Banks are often viewed as vulnerable to rapid technological change. Signs that companies are integrating AI in a measured way helped ease concerns about margin pressure and supported risk appetite, which typically benefits financial stocks.

Similar concerns have sparked bouts of volatility in global markets several times this year, with European banks posting sharp declines on Tuesday.

"Volatility is likely to persist in the near term as markets debate and ultimately seek to price the terminal values of companies that could be disrupted by AI, all while assessing the implications of Trump's shifting tariff targets," a group of strategists led by Mark Haefele at UBS said.

We "continue to like European equities against an improving cyclical outlook and a favorable backdrop, favoring banks, industrials, IT, and utilities sectors" Haefele added.

HSBC (HSBA.L),  Europe's largest lender, raised a key earnings target after its annual profit exceeded expectations, despite logging a $4.9 billion one-off charge sending its shares up 5.1%.

Onshore wind turbine manufacturer Nordex (NDXG.DE) jumped 15% after reporting better-than-expected core profit for 2025.

On the flipside, Diageo (DGE.L) lost 5.7% and weighed on the index after the beverage maker cut its annual sales and profit forecast for the second time in four months and also slashed its dividend. The broader food and beverages index (.SX3P) slipped 1%.

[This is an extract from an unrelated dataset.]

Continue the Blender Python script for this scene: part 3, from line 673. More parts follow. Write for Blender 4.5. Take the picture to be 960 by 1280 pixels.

Edenred(EDEN.PA) shares lost 4% after a Brazilian judge sided with the government and overruled previous court decisions that had suspended changes to the meal voucher system.

Defence company Leonardo (LDOF.MI) reported a beat on its 2025 financial targets and said it was cutting down on debt. However, shares eased 1.1% temporarily from a multi-year rally.

Investors also monitored developments on the trade front with the possibility of new U.S. tariffs rising up to 15%. AI-chip giant Nvidia's (NVDA.O) results out of the U.S. later on Wednesday will be the next test for markets.